In summary, if you are residing in Iran, you will not be entitled to receive an H-1B visa. However, if you are in the United States under another nonimmigrant category (even a nonimmigrant category that requires maintenance of an unabandoned foreign residence), you will be entitled to change your status to H-1B.
I am a Canadian Citizen, present in the US in the H-1B non-immigrant classification. My wife is in the US with the F-1 status. I have a pending I-140 application for immigrant worker in process. When the I-140 is approved, we intend to file for adjustment of status in the US. We will also file an application for an Employment Authorization Document ("EAD") at the same time. Will my wife be able to continue working 20 hours/week on campus (as allowed by her F-1 status), while the EAD application is in process?

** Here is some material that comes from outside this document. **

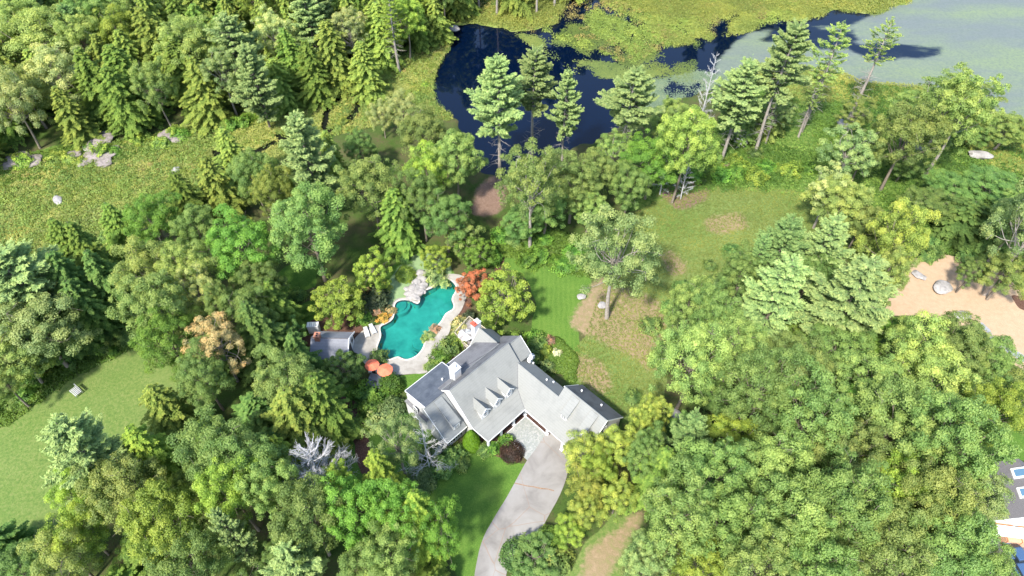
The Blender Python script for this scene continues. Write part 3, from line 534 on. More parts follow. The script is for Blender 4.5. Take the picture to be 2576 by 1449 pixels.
parasol(at(*[(860+805/3.15)/1.1925, (740+1112/3.15)/1.1925], 2.2), 'parasol', 'coral parasol on the left of the pair beside the hot tub', 1.22, 2.45, [M['coral']], n=6, group='coral parasols', rot=.2).location.z = 0
parasol(at(*[(860+927/3.15)/1.1925, (740+1158/3.15)/1.1925], 2.2)*1, 'parasol', 'coral parasol on the right of the pair, closer to the house', 1.32, 2.45, [M['coral']], n=6, group='coral parasols', rot=.5).location.z = 0
pq = z3(1690, 835, 2.6); pq.z = .95; parasol(pq, 'parasol', 'grey and white striped parasol on the raised deck', 1.3, 2.2, [M['white'], M['cloth_grey'], M['white'], M['deckwood']], n=12)
# hot tub
h = empty('hot_tub', z3(847, 1295), 'square hot tub under a dark grey cover beside the coral parasols', 'hot tub', R(-14))
o = MB(); o.box(-1.25, 1.25, -1.2, 1.2, .02, .85, bev=.08); o.build('cabinet', M['dark'], h)
o = MB(); o.box(-1.3, 1.3, -1.25, -.02, .86, .98, bev=.04); o.box(-1.3, 1.3, .02, 1.25, .86, .98, bev=.04); o.build('cover', M['cover'], h)
o = MB(); o.cyl((.1, -.3, .97), (.1, -.3, 1.0), .3, n=16); o.build('emblem', M['dark'], h)
# loungers, table and chairs
def lounger(loc, rz, label):
    e = empty('sun_lounger', loc, label, 'sun lounger', rz, 'white loungers by the pool')
    for s in (-1, 1):
        for y in (-.9, .8): o = MB(); o.box(s*.28-.03, s*.28+.03, y-.03, y+.03, 0, .3); o.build('leg', M['trim'], e)
    o = MB(); o.box(-.34, .34, -1.0, .35, .3, .36, bev=.02); o.build('seat', M['cloth_grey'], e)
    o = MB(); o.box(-.34, .34, 0, .75, -.03, .03, Matrix.Translation((0, .35, .34)) @ Matrix.Rotation(R(28), 4, 'X'), bev=.02); o.build('backrest', M['cloth_grey'], e)
    o = MB()
    for s in (-1, 1): o.box(s*.36-.03, s*.36+.03, -1.0, .4, .28, .38)
    o.build('frame', M['trim'], e)
lounger(z3(758, 822)+Vector((0, 0, .06)), R(20), 'white sun lounger nearest the shed on the pool patio')
lounger(z3(815, 792)+Vector((0, 0, .06)), R(28), 'white sun lounger on the right of the pair, nearer the water')
def chair(loc, rz, label, mt, grp):
    e = empty('patio_chair', loc, label, 'chair', rz, grp)
    for x in (-.24, .24):
        for y in (-.22, .22): o = MB(); o.cyl((x, y, 0), (x, y, .43), .025, n=6); o.build('leg', M['trim'], e)
    o = MB(); o.box(-.28, .28, -.28, .26, .42, .47, bev=.02); o.build('seat', mt, e); o = MB(); o.box(-.28, .28, .24, .3, .47, .95, bev=.02); o.build('backrest', mt, e)
for i, (x, y, a, lb) in enumerate(((795, 1190, 0, 'white patio chair below the left coral parasol'), (855, 1172, 60, 'white patio chair between the two coral parasols'), (935, 1218, 200, 'white patio chair under the right coral parasol'))):
    chair(z3(x, y)+Vector((0, 0, .06)), R(a), lb, M['trim'], 'white chairs by the hot tub')
q = z3(1655, 885, .95); chair(q, R(40), 'red-cushioned chair at the corner of the raised deck', M['coral'], None)
q = z3(1700, 895, .95); chair(q, R(120), 'pale chair beside the striped parasol on the raised deck', M['trim'], None)
# bench by the courtyard, pumpkin
e = empty('garden_bench', z7(1312, 468), 'small white curved bench at the edge of the cobbled courtyard', 'bench', R(-38))
o = MB(); o.box(-.75, .75, -.2, .2, .4, .46, bev=.02); o.build('seat', M['trim'], e)
for x in (-.6, .6): o = MB(); o.box(x-.05, x+.05, -.18, .18, 0, .4); o.build('leg', M['trim'], e)
def ball(name, loc, r, mt, label, cat, rough=.0, sub=3, sz=1, group=None, flat=.9, seed=0, grow=None):
    bm = bmesh.new(); bmesh.ops.create_icosphere(bm, subdivisions=sub, radius=1); rr = np.random.default_rng(seed); ph = rr.uniform(0, 6.28, (6, 3)); fq = rr.uniform(1.2, 4.5, (6, 3)); ax = grow or (1, 1, 1)
    for v in bm.verts:
        d = sum(math.sin(v.co.x*f[0]+p[0])*math.sin(v.co.y*f[1]+p[1])*math.sin(v.co.z*f[2]+p[2]) for f, p in zip(fq, ph))
        v.co *= 1+rough*d; v.co = Vector((v.co.x*r*ax[0], v.co.y*r*ax[1], v.co.z*r*flat*ax[2]+r*flat*.55))
    me = bpy.data.meshes.new(name); bm.to_mesh(me); bm.free()
    if rough < .05: me.polygons.foreach_set('use_smooth', np.ones(len(me.polygons), bool))
    o = link(name, me, mt, None, loc); o.rotation_euler.z = rr.uniform(0, 6); return tag(o, label, cat, group)
ball('pumpkin', z7(1018, 500), .3, M['orange'], 'orange pumpkin at the foot of the clipped arborvitae', 'pumpkin', .01, flat=.8)
# shed (pool house)
sh = empty('shed', z3(420, 960), 'small shingled pool shed with brick chimney beside the patio', 'shed', R(-2))
def S(x, y, z): q = z3(x, y, z)-sh.location; q.rotate(Matrix.Rotation(R(2), 3, 'Z')); return q
a = S(245, 880, 4.2); b_ = S(592, 850, 4.2); yr = (a.y+b_.y)/2; x0 = a.x-.4; x1 = b_.x; hw = 2.6
o = MB(); o.prism([(yr-hw, 0), (yr-hw, 2.3), (yr, 4.0), (yr+hw, 2.3), (yr+hw, 0)], 'x', x0+.25, x1-.3); o.build('wall', M['white'], sh)
for s in (-1, 1): o = MB(); o.slab([(x0, yr, 4.2), (x1, yr, 4.2), (x1, yr+s*(hw+.25), 2.25), (x0, yr+s*(hw+.25), 2.25)][::s], .12); o.build('roof', M['roof_shed'], sh)
o = MB(); o.cyl((x0, yr, 4.22), (x1, yr, 4.22), .07, n=6); o.build('ridge_cap', M['roof_dark'], sh)
for s in (-1, 1):
    o = MB(); X = Vector((0, s*(hw+.3), -1.98)); L = X.length; X.normalize(); Y = Vector((1, 0, 0)); Z = X.cross(Y); Mx = Matrix((X, Y, Z)).transposed().to_4x4(); Mx.translation = (x1+.03, yr, 4.2); o.box(0, L, -.05, .05, -.14, .14, Mx); o.build('rake_board', M['trim'], sh)
o = MB(); o.box(x1-.31, x1-.24, yr-.7, yr+.7, .05, 2.1); o.build('door', M['dark'], sh)
for y in (yr-1.7, yr+1.7): o = MB(); o.box(x1-.31, x1-.25, y-.4, y+.4, 1, 1.9); o.build('window', M['glass'], sh)
cx = S(290, 850, 4.6).x; o = MB(); o.box(cx-.42, cx+.42, yr-.5, yr+.45, 3, 5.0); o.box(cx-.5, cx+.5, yr-.58, yr+.53, 5.0, 5.12); c_ = o.build('chimney', M['brick'], sh)
for y in (-.22, .18): o = MB(); o.box(cx-.13, cx+.13, yr+y-.12, yr+y+.12, 5.1, 5.2); o.build('flue', M['dark'], c_)
vb_ = empty('storage_box', z3(268, 800), 'white slatted box behind the shed chimney', 'box', R(3))
o = MB(); o.box(-.95, .95, -.5, .5, 0, 1.9, bev=.04); o.box(-1.0, 1.0, -.55, .55, 1.9, 2.0, bev=.03); o.build('body', M['trim'], vb_)
o = MB(); [o.box(x-.03, x+.03, -.5, .5, 2.0, 2.04) for x in (-.5, -.15, .2, .55)]; o.build('slat', M['cloth_grey'], vb_)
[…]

The filing of an application for adjustment of status does not terminate an alien's existing nonimmigrant status. Although the immigrant intent evidenced by the filing of the adjustment application would preclude her from obtaining an extension of her current nonimmigrant status, she should be permitted to continue working under her existing F-1 EAD, until her adjustment EAD is approved. However, if your wife leaves the United States and returns pursuant to advance parole, she will lose any earlier nonimmigrant status which may have been the basis for her own work authorization or that of an accompanying spouse or child.